Barclays Guarantor Mortgage

Barclays offers what’s known as a joint-borrower, sole-proprietor (JBSP) mortgage. This type of loan allows buyers to apply with someone who’s willing to accept joint responsibility for the mortgage without having a legal claim to the property itself. 

It's worth knowing that both the buyer and the guarantor must show they can afford the mortgage payments before being accepted for this type of mortgage.

Barclays also offer a family springboard mortgage. This is when a loved one with offer up cash savings equivalent to 10% of a property's value, which will be held by Barclays in a special savings account for five years. As long as you make your mortgage repayments each month, at the end of the five years your loved one will get their savings back, plus any interest accrued.

Gen H Guarantor Mortgage

There are two guarantor mortgages offered by Gen H that are worth considering. One is a joint-borrower, sole-proprietor mortgage, which adds a family member's income to yours to boost your borrowing potential.

The second guarantor mortgage is a way for your family member to offer help, while having the option of getting some of their money back later on, which can be an advantage for parents looking to support more than one child. They could choose an interest-free loan which you'll pay back later on, or invest in your property through an equity loan, or simply gift cash to you.

A similar option to this is a Deposit Boost mortgage, which allows your loved one to use a small mortgage on their property to unlock money from the family home. The proceeds are then used by you to top up your house deposit, or be used as your entire down payment.

Skipton Guarantor Mortgage

Skipton's joint-borrower, sole-proprietor mortgage allows you to have up to four applicants, which means you could use four incomes to boost your borrowing potential. Plus, your guarantors do not need to be a blood relative, opening up the options for who could support your home purchase.

Loughborough's Buy for Uni

The Loughborough's Buy for Uni mortgage allows a student to buy a house with the help of family members, rather than rent student accommodation which can be costly. You will rent out the spare rooms in the house to friends or fellow students, and the rental income will be used to cover the mortgage payments.

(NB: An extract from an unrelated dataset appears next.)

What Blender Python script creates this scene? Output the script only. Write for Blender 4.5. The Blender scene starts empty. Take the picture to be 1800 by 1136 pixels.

Who offers Guarantor Mortgages in Northern Ireland?

There’s not a huge difference between the guarantor mortgages you can get in Northern Ireland and the ones you can get in the rest of the UK. There are fewer lenders located in Northern Ireland and some have postcode restrictions in place. But there are lenders situated elsewhere in the UK that are willing to lend to people in the six counties. 

It can be a good idea to work with a mortgage broker with experience helping buyers in Northern Ireland. They’ll know which lenders are most likely to consider your application and how to find the best deals for you.

Who offers Guarantor Mortgages in Scotland?

To get a guarantor mortgage in Scotland, you’ll need to meet a lender’s eligibility and affordability criteria. Getting a mortgage in Scotland is very similar to other parts of the UK. You should expect to pay similar rates too, since most lenders will be influenced by the Bank of England base rate.

The buying process in Scotland is a little different, though. For example, buyers in Scotland must have their mortgage arranged, survey completed and legal enquiries completed before making an offer on a property. That’s because if the offer is accepted, it is legally binding. 

Whereas in England, Wales and Northern Ireland you can make an offer and later withdraw it. The Scottish system means that issues such as gazumping are less common. 

Who offers Guarantor Mortgages in Wales?

It’s possible to get a guarantor mortgage in Wales and there isn’t a huge difference between mortgages in Wales and those in the rest of the UK. Like in England, you’ll need to pass the lender’s affordability criteria, and your guarantor’s finances will need to be assessed too. 

There are fewer lenders situated in Wales but that shouldn’t be a problem. Many lenders across the rest of the UK will be willing to approve mortgages for those buying in Wales too.